On Storytellers, Morissette explained why she ran away from the songwriting she did on Jagged Little Pill.

“In the past, something would happen to me and I would run somewhere and write about it and not necessarily talk to the person. It was very convenient. And it resulted in a lot of release, but not necessarily in a lot of closure.”

“Unsent,” she tells us, is about “the top five or six people I really wanted to have closure with.” She adds, “It was one of the most closure-inducing songs, to say the least.”

Morissette appears visibly relieved she doesn’t have to be the angry girl any more. It is unclear to me whether she realizes, at that moment, that she has chosen to abandon the part of herself that the world found most compelling. But we can scarcely act surprised that Morissette decided to transform herself after Jagged Little Pill. She had after all done it before.

***

In the years since SFIJ, Morissette has released three studio albums, none of which began to capture the public imagination like Jagged Little Pill. On its 10th anniversary she re-recorded it as an acoustic studio album, an appalling cash grab that offered tepid re-workings of her biggest hits. As re-recorded for the Starbucks set, “You Oughta Know” is a shadow of its old self. Vocally, Morissette treats the song as something to be tamed, made peace with, like an old lion living out its last days in her back yard.

Since those early days, Morissette’s highest-charting single has been “Hands Clean,” a creepy tale of being preyed upon by an older man early in her career. It’s not bad, really: Morissette stretches herself by telling the story from the man’s perspective, managing to empathize with him in some ways, and as a result the song comes across as thoughtful and even slightly provocative.

In the bridge “Hands Clean” she poses a couple of questions you might apply to her career since “You Oughta Know”:

“What part of our history’s reinvented, and under rug swept? 
What part of your memory is selective and tends to forget?”

It’s not that I believe Morissette has forgotten “You Oughta Know,” or swept her old self under the rug entirely. But I do lament that the bold figure that song introduced us to spent so little time on the world stage before disappearing; and that her creator had to distance herself from that person literally, traveling to India in an effort to purge the demons that led her to write it. I regret that we have seen so little of the brainy, deadly Morissette, the one who had employed irony to such great effect.
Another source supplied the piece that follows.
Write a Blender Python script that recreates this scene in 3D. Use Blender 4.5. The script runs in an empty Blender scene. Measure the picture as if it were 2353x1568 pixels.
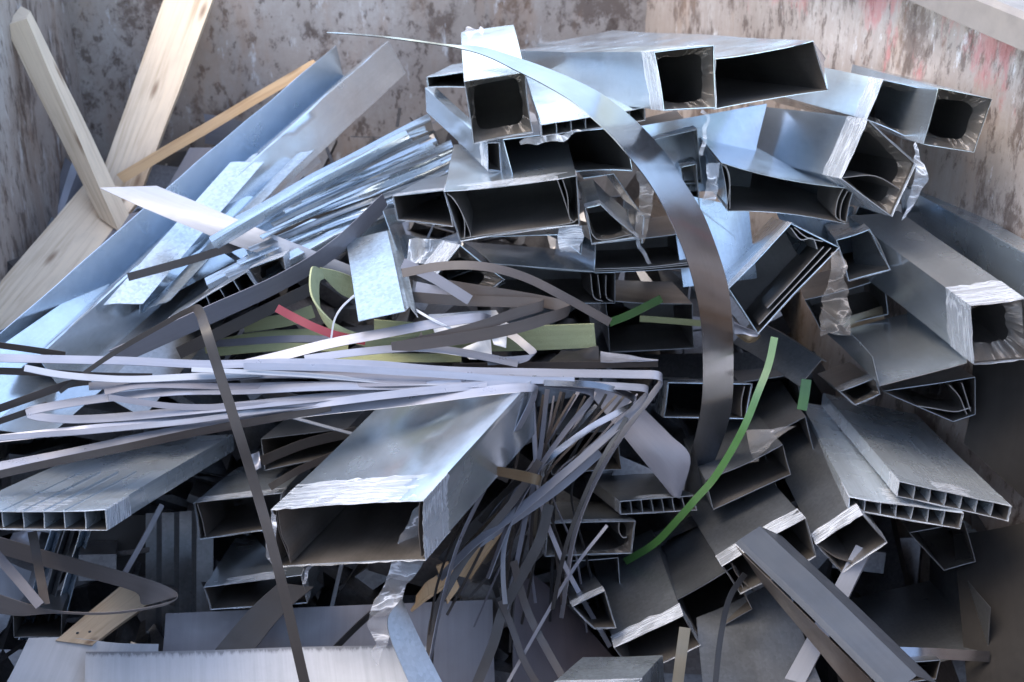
import bpy, bmesh, math, random
from mathutils import Vector, Matrix, noise as mnoise
R = math.radians
rnd = random.Random(7)
sc = bpy.context.scene
COL = sc.collection

# ------------------------------------------------------------------ camera, world, sun, exposure
CAM = Vector((0, 0, 2.6))
PITCH, YAW = 30.0, -4.2
cd = bpy.data.cameras.new("camera"); cam = bpy.data.objects.new("camera", cd); COL.objects.link(cam)
cam.location = CAM
cam.rotation_euler = (R(90 - PITCH), 0, R(YAW))
cd.lens = 50; cd.sensor_width = 36; cd.clip_start = 0.05; cd.clip_end = 500
cd.dof.use_dof = True; cd.dof.focus_distance = 2.75; cd.dof.aperture_fstop = 5.6
sc.camera = cam
SUN_AZ, SUN_EL = -100.0, 60.0          # azimuth clockwise from +Y (the back wall), elevation
w = bpy.data.worlds.new("World"); sc.world = w; w.use_nodes = True
nt = w.node_tree; bg = nt.nodes["Background"]
sky = nt.nodes.new("ShaderNodeTexSky"); sky.sky_type = 'NISHITA'; sky.sun_disc = False
sky.sun_elevation = R(SUN_EL); sky.sun_rotation = R(SUN_AZ); sky.dust_density = 1.0; sky.ozone_density = 1.5
nt.links.new(sky.outputs[0], bg.inputs[0]); bg.inputs[1].default_value = 0.15
sl = bpy.data.lights.new("sun", 'SUN'); so = bpy.data.objects.new("sun", sl); COL.objects.link(so)
sl.energy = 0.6; sl.angle = R(32); sl.color = (1, .95, .87)
sd = Vector((math.sin(R(SUN_AZ)) * math.cos(R(SUN_EL)), math.cos(R(SUN_AZ)) * math.cos(R(SUN_EL)), math.sin(R(SUN_EL))))
so.rotation_euler = sd.to_track_quat('Z', 'Y').to_euler(); so.location = (0, 8, 8)
sc.view_settings.view_transform = 'Standard'; sc.view_settings.look = 'None'
sc.view_settings.gamma = 1; sc.view_settings.use_curve_mapping = False
sc.view_settings.exposure = 2.42
sc.view_settings.use_white_balance = True; sc.view_settings.white_balance_temperature = 7500; sc.view_settings.white_balance_tint = 10
sc.cycles.use_denoising = True
sc.cycles.max_bounces = 10; sc.cycles.glossy_bounces = 7; sc.cycles.transparent_max_bounces = 16
sc.cycles.sample_clamp_indirect = 6.0

# ------------------------------------------------------------------ where a thing stands: sight line cut at distance Y
FPX = 2353 * 50 / 36
RM = cam.rotation_euler.to_matrix()
def ray(x, y): return RM @ Vector(((x - 1176.5) / FPX, -(y - 784) / FPX, -1))
def P(x, y, Y):
    d = ray(x, y); return CAM + d * (Y / d.y)

# ------------------------------------------------------------------ materials
def new_mat(name):
    m = bpy.data.materials.new(name); m.use_nodes = True
    n = m.node_tree; b = n.nodes["Principled BSDF"]; return m, n, b
def N(nt, t, **k):
    n = nt.nodes.new(t)
    for a, v in k.items(): setattr(n, a, v)
    return n
def coords(nt, kind, scale):
    tc = N(nt, "ShaderNodeTexCoord"); mp = N(nt, "ShaderNodeMapping"); mp.inputs["Scale"].default_value = scale
    nt.links.new(tc.outputs[kind], mp.inputs[0]); return mp.outputs[0]
def noise(nt, vec, scale, detail=4, rough=.6, dist=0):
    n = N(nt, "ShaderNodeTexNoise"); n.inputs["Scale"].default_value = scale; n.inputs["Detail"].default_value = detail
    n.inputs["Roughness"].default_value = rough; n.inputs["Distortion"].default_value = dist
    nt.links.new(vec, n.inputs["Vector"]); return n.outputs["Fac"]
def ramp(nt, fac, stops):
    r = N(nt, "ShaderNodeValToRGB"); e = r.color_ramp.elements
    e[0].position, e[0].color = stops[0][0], stops[0][1]
    e[1].position, e[1].color = stops[-1][0], stops[-1][1]
    for p, c in stops[1:-1]:
        q = e.new(p); q.color = c
    nt.links.new(fac, r.inputs[0]); return r.outputs[0]
def g(v): return (v, v, v, 1)
def mix(nt, fac, a, b, blend='MIX'):
    m = N(nt, "ShaderNodeMix", data_type='RGBA', blend_type=blend)
    for i, s in ((0, fac), (6, a), (7, b)):
        if hasattr(s, 'is_linked') or hasattr(s, 'links'): nt.links.new(s, m.inputs[i])
        else: m.inputs[i].default_value = s
    return m.outputs[2]
def math_(nt, op, a, b):
    m = N(nt, "ShaderNodeMath", operation=op)
    for i, s in ((0, a), (1, b)):
        if hasattr(s, 'links'): nt.links.new(s, m.inputs[i])
        else: m.inputs[i].default_value = s
    return m.outputs[0]
def bump(nt, b, h, strength, dist):
    n = N(nt, "ShaderNodeBump"); n.inputs["Strength"].default_value = strength; n.inputs["Distance"].default_value = dist
    nt.links.new(h, n.inputs["Height"]); nt.links.new(n.outputs[0], b.inputs["Normal"])

def metal(name, col, rough=.28, spangle=.25, wave=.5, metallic=1.0, scr=.5, strk=1.0):
    """galvanised sheet: spangle, rolling streaks, light scratches, oil-canning"""
    m, n, b = new_mat(name)
    uv = coords(n, "UV", (1, 1, 1)); ob = coords(n, "Object", (1, 1, 1))
    vo = N(n, "ShaderNodeTexVoronoi"); vo.inputs["Scale"].default_value = 140; n.links.new(ob, vo.inputs["Vector"])
    sp = ramp(n, vo.outputs["Color"], [(0, g(1 - spangle)), (1, g(1.0))])
    big = ramp(n, noise(n, ob, 5, 5, .6), [(.3, g(.90)), (.7, g(1.03))])
    st = noise(n, coords(n, "UV", (3, 160, 1)), 1, 4, .7)
    stc = ramp(n, st, [(.3, g(1 - .14 * strk)), (.7, g(1 + .04 * strk))])
    oi = N(n, "ShaderNodeObjectInfo"); rv = ramp(n, oi.outputs["Random"], [(0, g(.82)), (1, g(1.05))])
    c = mix(n, 1.0, (*col, 1), sp, 'MULTIPLY'); c = mix(n, 1.0, c, big, 'MULTIPLY')
    c = mix(n, .6, c, stc, 'MULTIPLY'); c = mix(n, 1.0, c, rv, 'MULTIPLY')
    # pale scuffs
    sf = ramp(n, noise(n, coords(n, "UV", (5, 170, 1)), 1, 2.5, .55, .1), [(.66, g(0)), (.82, g(1))])
    c = mix(n, math_(n, 'MULTIPLY', sf, .3 * scr), c, (.75, .77, .8, 1))
    n.links.new(c, b.inputs["Base Color"])
    b.inputs["Metallic"].default_value = metallic
    rr = ramp(n, noise(n, ob, 9, 3, .5), [(.3, g(max(.05, rough - .06))), (.7, g(rough + .09))])
    rr = mix(n, math_(n, 'MULTIPLY', sf, .6 * scr), rr, g(.6))
    n.links.new(rr, b.inputs["Roughness"])
    h = math_(n, 'ADD', noise(n, ob, 7, 2, .5), math_(n, 'MULTIPLY', noise(n, coords(n, "UV", (30, 300, 1)), 1, 3, .7), .02 * spangle))
    bump(n, b, h, wave, .004)
    return m
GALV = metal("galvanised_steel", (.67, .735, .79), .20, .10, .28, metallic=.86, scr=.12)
GALVR = metal("galvanised_steel_matt", (.56, .65, .73), .26, .10, .25, metallic=.82, scr=.2, strk=1.6)
PANEL = metal("streaked_panel_steel", (.66, .73, .79), .26, .06, .2, metallic=.62, scr=.5, strk=2.4)
SPANG = metal("spangled_zinc", (.66, .74, .80), .30, .34, .8, metallic=.8, scr=.15)
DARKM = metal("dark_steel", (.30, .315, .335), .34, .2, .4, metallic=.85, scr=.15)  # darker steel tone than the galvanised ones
BUFF = metal("spring_steel", (.31, .32, .35), .19, .06, .25, scr=.2)
INNER = metal("shaded_inner_steel", (.36, .33, .31), .5, .1, .3, scr=.1)  # duct insides: shade and warm reflections put into a darker steel
OFFC = metal("dark_offcut_steel", (.22, .22, .23), .4, .3, .6)  # dark tone for the small offcuts
def paint(name, col, rough=.4, spec=.5, var=.12, metallic=0.0, grain=0.0):
    m, n, b = new_mat(name)
    ob = coords(n, "Object", (1, 1, 1))
    f = ramp(n, noise(n, ob, 9, 6, .65), [(.3, g(1 - var)), (.7, g(1.05))])
    oi = N(n, "ShaderNodeObjectInfo"); rv = ramp(n, oi.outputs["Random"], [(0, g(.85)), (1, g(1.08))])
    c = mix(n, 1.0, (*col, 1), f, 'MULTIPLY'); c = mix(n, 1.0, c, rv, 'MULTIPLY')
    sp = ramp(n, noise(n, ob, 160, 3, .7), [(.68, g(0)), (.76, g(1))])
    c = mix(n, math_(n, 'MULTIPLY', sp, .25), c, (col[0] * .5, col[1] * .5, col[2] * .5, 1))
    stk = ramp(n, noise(n, coords(n, "UV", (2.5, 70, 1)), 1, 6, .7, .4), [(.35, g(.86)), (.65, g(1.04))]); c = mix(n, .8, c, stk, 'MULTIPLY')
    scr = ramp(n, noise(n, coords(n, "UV", (9, 130, 1)), 1, 9, .78, 2.0), [(.70, g(0)), (.76, g(1))])
    c = mix(n, math_(n, 'MULTIPLY', scr, .4), c, (min(1, col[0] * 1.9), min(1, col[1] * 1.9), min(1, col[2] * 1.9), 1))
    du = ramp(n, noise(n, ob, 4.5, 9, .75), [(.5, g(0)), (.75, g(1))]); c = mix(n, math_(n, 'MULTIPLY', du, .3), c, (min(.2, col[0] * .7), min(.17, col[1] * .7), min(.15, col[2] * .6), 1))
    n.links.new(c, b.inputs["Base Color"]); b.inputs["Metallic"].default_value = metallic
    rr = ramp(n, noise(n, ob, 22, 4, .6), [(.3, g(rough - .08)), (.7, g(rough + .1))]); n.links.new(rr, b.inputs["Roughness"])
    b.inputs["Specular IOR Level"].default_value = spec
    bump(n, b, noise(n, ob, 300 if grain else 12, 4, .6), .25 + grain, .002)
    return m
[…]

That Morissette still exists. I know because I’ve seen her. On April 1, 2007, Morissette released without comment or fanfare her savage cover of the Black Eyed Peas’ “My Humps.” The original is Stacy Ferguson’s pathetic exercise in self-objectification; Morissette teased out the desperation by singing her version mournfully over a simple piano backing. Implicit in her version was a critique of the song, and -– if I might be allowed to project a little -– of the hyper-sexualized pop landscape that has grown up since Morissette left it. It’s difficult to watch her take on “My Humps” without feeling somewhat nostalgic for the 1990s, when Courtney and Tori and the ladies from Lilith Fair posited a female existence predicated on something beyond raw sex appeal. That this Morissette was still alive and well and as smart as I’d hoped — it was closure-inducing, to say the least.
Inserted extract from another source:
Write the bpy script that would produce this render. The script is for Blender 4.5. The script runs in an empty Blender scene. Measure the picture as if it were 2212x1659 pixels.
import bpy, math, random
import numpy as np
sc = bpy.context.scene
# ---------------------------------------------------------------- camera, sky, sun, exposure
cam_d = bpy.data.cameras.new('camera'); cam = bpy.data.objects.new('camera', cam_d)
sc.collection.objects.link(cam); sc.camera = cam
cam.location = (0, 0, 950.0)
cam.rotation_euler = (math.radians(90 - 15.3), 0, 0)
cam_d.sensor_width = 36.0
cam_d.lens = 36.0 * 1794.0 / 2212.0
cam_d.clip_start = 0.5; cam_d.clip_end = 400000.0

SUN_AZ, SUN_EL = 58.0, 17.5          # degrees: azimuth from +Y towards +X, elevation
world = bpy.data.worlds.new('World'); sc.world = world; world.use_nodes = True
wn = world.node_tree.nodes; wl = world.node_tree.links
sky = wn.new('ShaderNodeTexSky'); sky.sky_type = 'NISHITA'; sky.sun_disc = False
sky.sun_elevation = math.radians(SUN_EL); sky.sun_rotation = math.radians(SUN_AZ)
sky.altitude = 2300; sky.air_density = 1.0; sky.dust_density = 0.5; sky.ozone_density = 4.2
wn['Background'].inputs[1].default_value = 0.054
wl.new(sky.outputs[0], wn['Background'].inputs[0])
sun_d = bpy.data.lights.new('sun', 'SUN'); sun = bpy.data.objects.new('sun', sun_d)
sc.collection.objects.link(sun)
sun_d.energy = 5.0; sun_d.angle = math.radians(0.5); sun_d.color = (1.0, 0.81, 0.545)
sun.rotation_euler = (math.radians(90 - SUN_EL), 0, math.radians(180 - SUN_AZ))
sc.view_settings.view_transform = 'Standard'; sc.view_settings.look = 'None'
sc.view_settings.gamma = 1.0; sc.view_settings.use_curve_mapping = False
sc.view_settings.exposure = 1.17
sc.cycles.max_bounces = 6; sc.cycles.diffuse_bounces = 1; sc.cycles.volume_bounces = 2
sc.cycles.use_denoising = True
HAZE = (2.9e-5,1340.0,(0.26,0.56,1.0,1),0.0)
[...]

Upon seeing Morissette’s video, Fergie, for her part, is reported to have sent her impersonator a cake in the shape of an ass. But the damage was done; it was Fergie who was shown to be an ass. Once again, Morissette had revenged herself upon the culture. She cut through the bullshit and told the awful truth. Did the Black Eyed Peas really think they could get away with their idiocy forever? Fergie should have shut her mouth and kept that cake for herself. She oughta know.